Jam City has generated more than $3 billion in lifetime bookings and 1.3 billion cumulative installs to date, in aggregate including Ludia. Prior to the Ludia acquisition, Jam City achieved double-digit compound annual growth in both bookings and profitability on an adjusted EBITDA (earnings before interest, taxes, depreciation, and amortization) basis for the past five years through 2020.

Netmarble, one of the largest and most successful mobile gaming companies in the world, previously led a $130 million equity investment in Jam City in 2015. In 2019, Jam City raised $145 million in strategic financing led by a bank syndicate including Joint Lead Arrangers JPMorgan and Bank of America Merrill Lynch with Silicon Valley Bank, Truist Securities and CIT Bank.

Jam City will use proceeds from the financing to help further its strategy to build out its portfolio of games through both organic growth and acquisitions, DeWolfe said. He said the funds raised today will help the company continue with both possibilities.

“There are a lot of great opportunities out there,” DeWolfe said.

Above: Leaders of Ludia and its What’s Your Story? game. Alex Thabet, CEO, is at the top.

Cookie Jam franchise has more than $800 million in lifetime bookings and Panda Pop has generated $400 million in lifetime bookings to date.

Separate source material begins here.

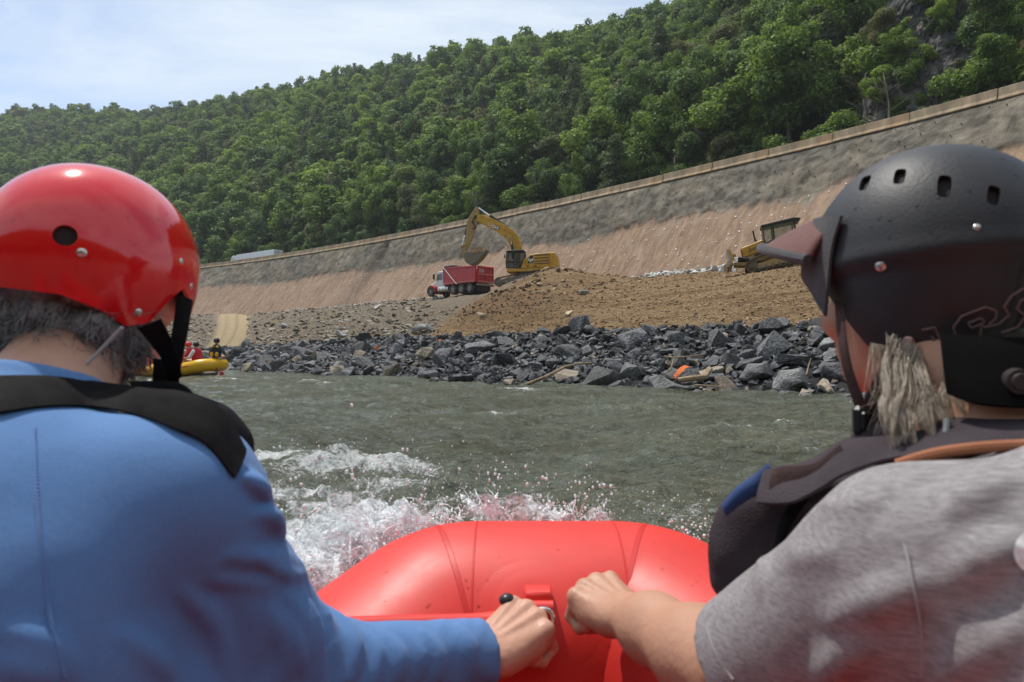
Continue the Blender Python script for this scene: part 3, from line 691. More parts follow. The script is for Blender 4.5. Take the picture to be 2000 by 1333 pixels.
def crown_mesh(seed, H, W, base, nlobe, nleaf, size, kind):
    """leaf-sized faces in clumps through the crown volume; H height, W crown radius, base = height where leaves start"""
    r = np.random.default_rng(seed); V = []; A = []
    lobes = []
    if kind == 'pine':
        for z in np.linspace(base, H * .97, nlobe):
            f_ = (1 - (z - base) / (H - base)); rad = W * (f_ ** .8) * r.uniform(.75, 1.1)
            for a in r.uniform(0, 2 * PI, 3 if f_ > .3 else 2): lobes.append((np.array([math.cos(a) * rad * .6, math.sin(a) * rad * .6, z]), np.array([.28 * W + rad * .35, .28 * W + rad * .35, .5 + .25 * f_]), r.random()))
    else:
        for i in range(nlobe):
            t = (i + r.random()) / nlobe; z = base + (H - base) * (.08 + .86 * t); prof_ = math.sin(PI * (.12 + .80 * t)) ** .7
            a = r.uniform(0, 2 * PI) ; rad = W * prof_ * r.uniform(.2, 1.0) * (1 if i else 0); s_ = W * r.uniform(.22, .50) * (.75 + .35 * prof_)
            lobes.append((np.array([math.cos(a) * rad, math.sin(a) * rad, z]), np.array([s_, s_, s_ * r.uniform(.6, .9)]), r.random()))
    wts = np.array([np.prod(q[1]) ** (2 / 3) for q in lobes]); cnt = np.maximum(8, (nleaf * wts / wts.sum()).astype(int))
    for (c, rr, q), k in zip(lobes, cnt):
        d = r.normal(size=(k, 3)); d[:, 2] += .25; d /= np.linalg.norm(d, axis=1)[:, None]
        u = r.uniform(.42, 1.14, k) ** .7; clump = .16 * np.sin(d[:, 0] * 7 + q * 9) * np.sin(d[:, 1] * 7 + q * 5) * np.sin(d[:, 2] * 6)
        p = c + d * rr * (u + clump)[:, None]
        nn = d + r.normal(size=(k, 3)) * .45 + np.array([0, 0, .5]); nn /= np.linalg.norm(nn, axis=1)[:, None]
        h = r.normal(size=(k, 3)); x = np.cross(nn, h); x /= np.linalg.norm(x, axis=1)[:, None]; y = np.cross(nn, x)
        s_ = size * r.uniform(.6, 1.35, k)[:, None]; al = r.uniform(.55, .85, k)[:, None]
        V.append(np.stack([p - x * s_, p + y * s_ * al - nn * s_ * .15, p + x * s_, p - y * s_ * al - nn * s_ * .15], 1).reshape(-1, 3)); A.append(np.repeat(np.clip(.25 * q + .75 * r.random(k), 0, 1), 4))
    V = np.vstack(V); F = np.arange(len(V)).reshape(-1, 4); me = mesh_data('crown', V, F, False); attr(me, 'leaf', np.concatenate(A)); me.materials.append(LEAF[kind]); return me
def trunk_mesh(seed, H, W, base, lean=.04, bare=False):
    r = random.Random(seed); mb = MB(); n_ = 6; top = H * (.86 if not bare else .96)
    pts = [np.array([0, 0, -.6])]; 
    for i in range(1, n_ + 1): pts.append(np.array([r.uniform(-1, 1) * lean * H * i / n_, r.uniform(-1, 1) * lean * H * i / n_, top * i / n_]))
    r0 = .016 * H + .04; mb.tube(pts, [r0 * (1 - .8 * i / n_) for i in range(n_ + 1)], 6)
    for i in range(9 if not bare else 22):
        t = r.uniform(.25, .95); k = min(int(t * n_), n_ - 1); p = pts[k] + (pts[k + 1] - pts[k]) * (t * n_ - k); a = r.uniform(0, 2 * PI); ln = W * r.uniform(.5, .95) * (1.15 - t * .6)
        d = np.array([math.cos(a), math.sin(a), r.uniform(.3, .9)]); m_ = p + d * ln * .5 + np.array([0, 0, .1]); e = p + d * ln + np.array([r.uniform(-.3, .3), r.uniform(-.3, .3), .3])
        mb.tube([p, m_, e], [r0 * .35 * (1.1 - t), r0 * .24 * (1.1 - t), r0 * .06], 4)
        if bare:
            for _ in range(3): mb.tube([m_, m_ + np.array([r.uniform(-1, 1), r.uniform(-1, 1), r.uniform(.1, 1)]) * ln * .4], [r0 * .12, .01], 3)
    v = mb.v; me = mesh_data('trunk', v, mb.f, True); me.materials.append(BARK); return me
SPEC = [('broad', 13, 4.6, 2.2, 21, 7000, .235), ('broad', 15, 4.2, 3.0, 24, 7200, .235), ('light', 11.5, 4.0, 1.6, 19, 6500, .22), ('dark', 14, 4.8, 2.0, 20, 7000, .24), ('pine', 15.5, 3.2, 2.6, 15, 6500, .19), ('olive', 12, 4.2, 2.4, 18, 5600, .22), ('broad', 10, 4.4, 1.2, 18, 6500, .22), ('dark', 11, 3.8, 1.5, 17, 6000, .22), ('light', 14, 3.6, 2.5, 21, 6500, .22), ('pine', 12, 3.0, 1.5, 13, 5500, .19)]
PRO = [(crown_mesh(40 + i, H, W, b_, nl, nf, s_, k), trunk_mesh(70 + i, H, W, b_), k, H) for i, (k, H, W, b_, nl, nf, s_) in enumerate(SPEC)]
FAR = [crown_mesh(140 + i, H, W * 1.05, b_ * .8, nl, 2300, s_ * 1.75, k) for i, (k, H, W, b_, nl, nf, s_) in enumerate(SPEC)]
BUSH = [crown_mesh(240 + i, h_, w_, .15, 9, 1900, .15, k) for i, (k, h_, w_) in enumerate([('broad', 3.4, 2.2), ('light', 2.6, 1.9), ('dark', 3.6, 2.0), ('olive', 2.8, 2.2)])]
# places: a jittered net over the slope
gxs, gys = np.meshgrid(np.arange(-380, 230, 4.3), np.arange(40, 640, 4.3)); jx = gxs + rng.uniform(-2.1, 2.1, gxs.shape); jy = gys + rng.uniform(-2.1, 2.1, gxs.shape)
jx, jy = jx.ravel(), jy.ravel(); zz, tt, xx = hill_z(jx, jy)
den = (HORIZON - 0 * xx)
keep = (tt > 0.004) & (tt < 1.06) & (xx > -90) & (xx < 2350)
jx, jy, zz, tt, xx = jx[keep], jy[keep], zz[keep], tt[keep], xx[keep]
basey = HORIZON - (zz - CAMP[2]) / jy * FPX
cliff = (xx > 1705) & (xx < 2080) & (tt < .33) & (basey > -60)
patch = ((np.abs(xx - 1590) < 32) & (tt < .10)) | ((np.abs(xx - 1375) < 22) & (tt < .035)) | ((np.abs(xx - 1300) < 20) & (tt < .03)) | ((np.abs(xx - 1180) < 14) & (tt < .02))
ok = ~cliff & ~patch; jx, jy, zz, tt, xx, basey = [q[ok] for q in (jx, jy, zz, tt, xx, basey)]
dist = np.hypot(jx, jy); order = np.argsort(dist)
typ = np.empty(len(jx), int); pk = pn(jx / 22, jy / 22, 9.0); r_ = rng.random(len(jx))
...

Jam City has more than 850 employees in studios located in Los Angeles, Burbank, Cedar Falls, Las Vegas, San Diego, San Francisco and, internationally, in Berlin, Bogotá, Buenos Aires, and Toronto. Ludia has more than 400 employees and is based in Montreal.

As for the stock market, DeWolfe said that the public markets have slowed down when it comes to game companies going public. The SPACs are receiving more scrutiny, and the market was crowded.

“It became harder to tell our story in this environment because there were so many SPACs that hit the market at the same time,” he said. “It took longer and began to diverse from what our goals were, and the market got a lot more choppy at the same time.”